The answer, it seems, lies in neurochemistry. When we send an email, receive a tweet, hear a notification – you name it – a particular neurotransmitter plays a role: dopamine. This little release of dopamine we receive provides anticipation, unpredictability and reward.
This dose of neurological pleasure brings us back for more. The dopamine release we get when we send a notification gets reinforced by a dopamine release when we receive a reply. At its heart, this the feedback loop that underpins the success of the major social media players. They are addictive by design.
But, of course, I don’t just get drawn to my mobile or emails because of this dopamine release. Motivation plays an important role too. When you combine the forces of dopamine with a motivational impetus, you can quickly see how task switching (or multitasking, as we like to call it) is becoming so prevalent in the modern world.
Forget Multitasking, Start ‘Monotasking’
Let’s be clear. This article isn’t a case against all multitasking. We can do two things at once, but more so when one of those things is automatic, like listening to music. But when we try to combine tasks that carry greater cognitive demands, we simply come unstuck. We start to task switch, and our predispositions as human beings begin to reinforce this pattern.
By getting more deeply absorbed in this pattern, we move further and further away from a trained, focused mind.

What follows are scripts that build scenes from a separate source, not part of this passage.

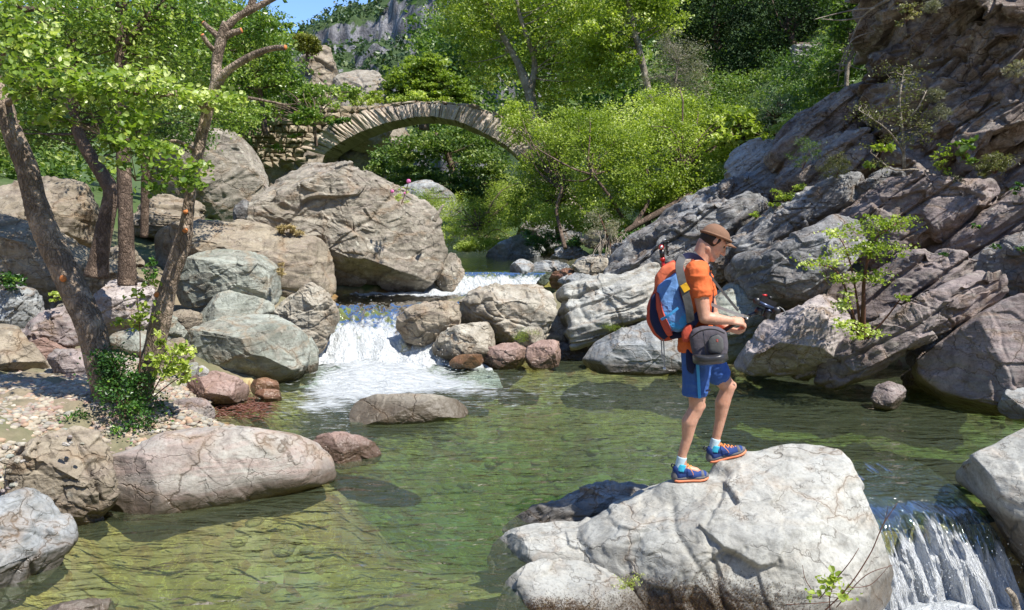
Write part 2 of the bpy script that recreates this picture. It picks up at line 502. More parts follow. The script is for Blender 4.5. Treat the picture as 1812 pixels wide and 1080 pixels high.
# ------------------------------------------------------------------ water
def watermat(name, tint, scale=1.0, rough=0.03, absorb=None, streak=None, stretch=(1, 1, 1), foamcol=(0.72, 0.75, 0.76), bdist=0.02, foamscale=9.0, turb=0.0, turbc=(0.1, 0.2, 0.1)):
    m = NT(name)
    p = m.pos() if streak is None else m.n('Attribute', attribute_name='flow').outputs['Vector']
    q = m.mapping(p, stretch)
    w1 = m.noise(q, 3.3 * scale, 2, 0.5, 0.8)
    w2 = m.noise(q, 10 * scale, 2, 0.5, 0.5)
    h = m.math('ADD', m.math('MULTIPLY', w1, 1.0), m.math('MULTIPLY', w2, 0.28))
    nm = m.bump(h, 1.0, bdist)
    fr = m.n('Fresnel'); fr.inputs[0].default_value = 1.33; m.l(nm, fr.inputs['Normal'])
    tr = m.n('BsdfTransparent'); tr.inputs[0].default_value = (*tint, 1)
    gl = m.n('BsdfGlossy'); gl.inputs['Roughness'].default_value = rough; m.l(nm, gl.inputs['Normal'])
    under = tr.outputs[0]
    if turb > 0:
        df = m.n('BsdfDiffuse'); df.inputs[0].default_value = (*turbc, 1); m.l(nm, df.inputs['Normal'])
        mm = m.n('MixShader'); mm.inputs[0].default_value = turb
        m.l(tr.outputs[0], mm.inputs[1]); m.l(df.outputs[0], mm.inputs[2]); under = mm.outputs[0]
    a = m.n('MixShader'); m.l(m.math('MULTIPLY', fr.outputs[0], 1.15, True), a.inputs[0]); m.l(under, a.inputs[1]); m.l(gl.outputs[0], a.inputs[2])
    fo = m.attr('foam')
    fn = m.noise(q, foamscale, 8, 0.72, 0.8)
    fv = m.voro(q, foamscale * 1.1, 'F1')
    fx = m.math('ADD', fn, m.math('MULTIPLY', m.math('SUBTRACT', 0.45, fv), 0.30))
    mask = m.math('SUBTRACT', m.math('ADD', m.math('MULTIPLY', fo, 1.25), fx), 1.05)
    mask = m.ramp(mask, (0.0, 0.0), (0.26, 1.0))
    fb = m.bump(m.math('ADD', fn, m.math('MULTIPLY', w2, 0.6)), 1.0, 0.11)
    d = m.pbsdf(foamcol, 0.5, fb, 0.4)
    b = m.n('MixShader'); m.l(m.math('MULTIPLY', mask, 0.96), b.inputs[0]); m.l(a.outputs[0], b.inputs[1]); m.l(d, b.inputs[2])
    m.surf(b.outputs[0])
    if absorb:
        v = m.n('VolumeAbsorption'); v.inputs['Color'].default_value = (*absorb[0], 1); v.inputs['Density'].default_value = absorb[1]
        m.l(v.outputs[0], m.out.inputs['Volume'])
    return m.m
mat_pool = watermat('pool_water', (0.93, 0.98, 0.94), 1.0, 0.02, absorb=((0.66, 0.81, 0.66), 0.95), stretch=(0.6, 1.8, 1), bdist=0.075, turb=0.2, turbc=(0.15, 0.18, 0.10))
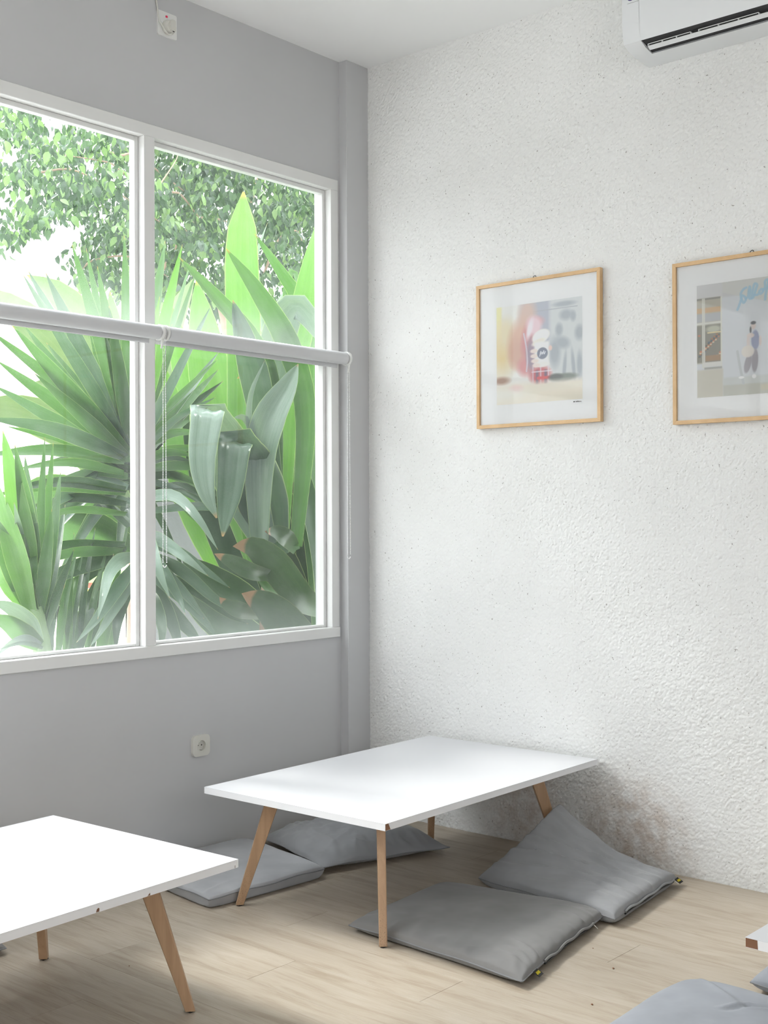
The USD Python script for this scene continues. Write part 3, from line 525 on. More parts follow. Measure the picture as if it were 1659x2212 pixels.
# ================================================================ FLOOR CUSHIONS
def cushion(label, P, T, mat_, zs=.02, p=4., q=.5, pinch=0., wr=.004, seed=1, lift=None, folds=(), n=84, zip_=None, tag=None, round_=0., top_sag=None, piping=True, creases=(), amp=.006, cw=.05):
    """P: corners (x, y) in order u-v = (-,-) (+,-) (+,+) (-,+); T top height, zs seam height"""
    P = [np.array(c, float) for c in P]; ctr = sum(P)/4
    t = thing('floor_cushion', label, 'cushion', (*ctr, 0))
    s = np.linspace(-1, 1, n); s = np.sin(s*np.pi/2*.93)/math.sin(np.pi/2*.93); s = .55*s+.45*np.linspace(-1, 1, n)
    U, V = np.meshgrid(s, s)
    def plan(U, V):
        if round_: r = round_; U, V = U*np.sqrt(1-r*V**2/2*np.abs(U)**6), V*np.sqrt(1-r*U**2/2*np.abs(V)**6)
        Uq = U*(1-pinch*(1-V**2)*np.abs(U)**3); Vq = V*(1-pinch*(1-U**2)*np.abs(V)**3)
        a, b_ = (1+Uq)/2, (1+Vq)/2
        return sum(c[None, None]*w[..., None] for c, w in zip(P, ((1-a)*(1-b_), a*(1-b_), a*b_, (1-a)*b_)))
    XY = plan(U, V); pr = np.clip((1-np.abs(U)**p)*(1-np.abs(V)**p), 0, 1)**q
    Q = np.concatenate([XY, np.zeros(U.shape+(1,))], -1)
    w = wr*(meshkit.fbm(Q*9, 4, seed)-.5)*2*pr
    for (a, b_, ang, k, amp, r) in folds:     # fans of creases
        du, dv = U-a, V-b_; w = w + amp*3.*((1-np.abs(np.sin(.5*k*(du*math.cos(ang)+dv*math.sin(ang))+3*meshkit.noise(Q*5, seed+3))))**2.2-.25)*np.exp(-(du**2+dv**2)/r**2)*np.minimum(1, pr*1.5)
    for ci, cr in enumerate(creases):
        cu = curve(np.c_[np.array(cr, float), np.zeros(len(cr))], 14)[:, :2]; best = np.full(U.shape, 9.); sd = np.zeros(U.shape); al = np.zeros(U.shape)
        for q_, (e0, e1) in enumerate(zip(cu[:-1], cu[1:])):
            e = e1-e0; tt = np.clip(((U-e0[0])*e[0]+(V-e0[1])*e[1])/(e@e+1e-12), 0, 1); du, dv = U-e0[0]-tt*e[0], V-e0[1]-tt*e[1]; dd = np.hypot(du, dv); m_ = dd < best
            best = np.where(m_, dd, best); sd = np.where(m_, np.sign(du*e[1]-dv*e[0])*dd, sd); al = np.where(m_, (q_+tt)/14, al)
        env = np.sin(np.pi*np.clip(.12+.88*al, 0, 1))**.5
        w = w+amp*env*(np.exp(-(best/cw)**2)-.8*np.exp(-((sd-1.5*cw)/(cw*.8))**2)*(best < 4*cw))*np.minimum(1, pr*2.2)
    L = lift(U, V) if lift else np.zeros_like(U)
    edge = np.maximum(np.abs(U), np.abs(V)); zseam = zs*(1+.07*np.sin(7*(U+V)+seed))
    top = zseam + (T-zseam)*pr + w + L
    if top_sag is not None: top = top + top_sag(U, V)*pr
    botz = zseam*(1-np.clip(pr*1.6, 0, 1)) + .0025 + L*.98
    if lift: botz = np.minimum(botz, np.maximum(top-.004, .0025))
    i = np.arange(n*n).reshape(n, n); a, b_, c, d = i[:-1, :-1].ravel(), i[:-1, 1:].ravel(), i[1:, 1:].ravel(), i[1:, :-1].ravel()
    F = np.vstack([np.stack([a, b_, c], 1), np.stack([a, c, d], 1)])
    Vt_ = np.concatenate([XY, top[..., None]], -1).reshape(-1, 3); Vb = np.concatenate([XY, np.minimum(botz, top-.0005)[..., None]], -1).reshape(-1, 3)
    m = trimesh.Trimesh(np.vstack([Vt_, Vb]), np.vstack([F, F[:, ::-1]+n*n]), process=False)
    rim = np.r_[i[0, :-1], i[:-1, -1], i[-1, :0:-1], i[:0:-1, 0]]; rim2 = np.roll(rim, -1)
    m = trimesh.Trimesh(m.vertices, np.vstack([m.faces, np.stack([rim, rim+n*n, rim2], 1), np.stack([rim2, rim+n*n, rim2+n*n], 1)]), process=False)
    obj('cover', m, mat_, t, smooth=True, world=True)
    R = Vt_[rim]*.5+Vb[rim]*.5
    if piping: obj('seam', tube(np.vstack([R, R[:1]])[::2], .0022, 6), 'cloth_seam', t, smooth=True, world=True)
    if zip_ is not None:        # zip along the u = +1 edge between v0 and v1: dark slot, loose flap, metal pull
        v0, v1 = zip_; j = [r for r in range(n) if v0 <= s[r] <= v1]; E = np.array([(Vt_[i[r, -1]]*.35+Vb[i[r, -1]]*.65) for r in j]); out = (XY[n//2, -1]-XY[n//2, 0]); out = np.append(out/np.linalg.norm(out), 0)
        obj('zip', tube(E+out*.0025-np.array([0, 0, .004]), .0028, 6), 'lens_black', t, smooth=True, world=True)
        fl_ = E+out*.004+np.array([0, 0, .004]); wob = .003*np.sin(np.linspace(0, 19, len(E)))
        obj('zip_flap', tube(fl_+np.array([0, 0, 1.])*wob[:, None], .0042, 8), mat_, t, smooth=True, world=True)
        e = E[-1]; obj('zip_pull', tube([e+out*.005, e+out*.012+np.array([0, 0, -.004]), e+out*.021+np.array([0, 0, -.010])], [.0016, .0018, .0012], 6), 'metal', t, world=True)
    if tag is not None:         # woven black label with yellow lettering, sewn into the seam
        r = int(np.argmin(np.abs(s-tag))); e = Vt_[i[r, -1]]*.5+Vb[i[r, -1]]*.5; e2 = Vt_[i[min(r+1, n-1), -1]]*.5+Vb[i[min(r+1, n-1), -1]]*.5
        al = (e2-e); al[2] = 0; al /= np.linalg.norm(al); out = np.array([al[1], -al[0], 0])
        A = [e-al*.016, e+al*.016]; dn = out*.022+np.array([0, 0, -.012])
        q4 = [A[0], A[1], A[1]+dn, A[0]+dn]; q4 = [x+np.array([0, 0, max(0, .004-x[2])]) for x in q4]; nn = np.cross(al, dn); nn /= np.linalg.norm(nn); nn *= np.sign(nn[2])
        sol = trimesh.convex.convex_hull(np.array(q4+[x+nn*.0012 for x in q4])); tg = obj('label_tag', sol, 'black_cloth', t, world=True, label='black label with yellow lettering')
        pts = [q4[0]+al*(.004+.024*f)+dn*(.5+.2*math.sin(f*30))+nn*.0016 for f in np.linspace(0, 1, 40)]
        obj('lettering', tube(pts, .0008, 5), 'yellow_thread', tg, world=True)
    return t
# 1 flat boxed cushion by the grey wall, left
cushion('flat square grey cushion lying by the grey wall, behind the left table corner', [(-.025, -1.345), (.515, -1.425), (.562, -.885), (.012, -.79)], .052, 'cloth_grey', zs=.036, p=10, q=.32, wr=.002, seed=4, round_=.10, folds=[(.9, -.8, .3, 20, .0018, .5)])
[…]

We suffer the consequences of lower productivity, skewed prioritisation, inferior work quality, reduced creativity, decreased memory and lower cognitive control.
But perhaps most importantly, we’re less mindful. We’re in a rush. We’re back and forth. Put simply, we’re not fully focused in the present moment. And a perpetual state of flux isn’t healthy – or clever.
In short, being busy isn’t the same as being productive. Confucius’ rabbits tell the story. A blind rush to break our focus on one goal can in turn compromise many. In a modern world, where those rabbits are abundant, sometimes we need to be mindful. Sometimes we need to stop multitasking and start monotasking.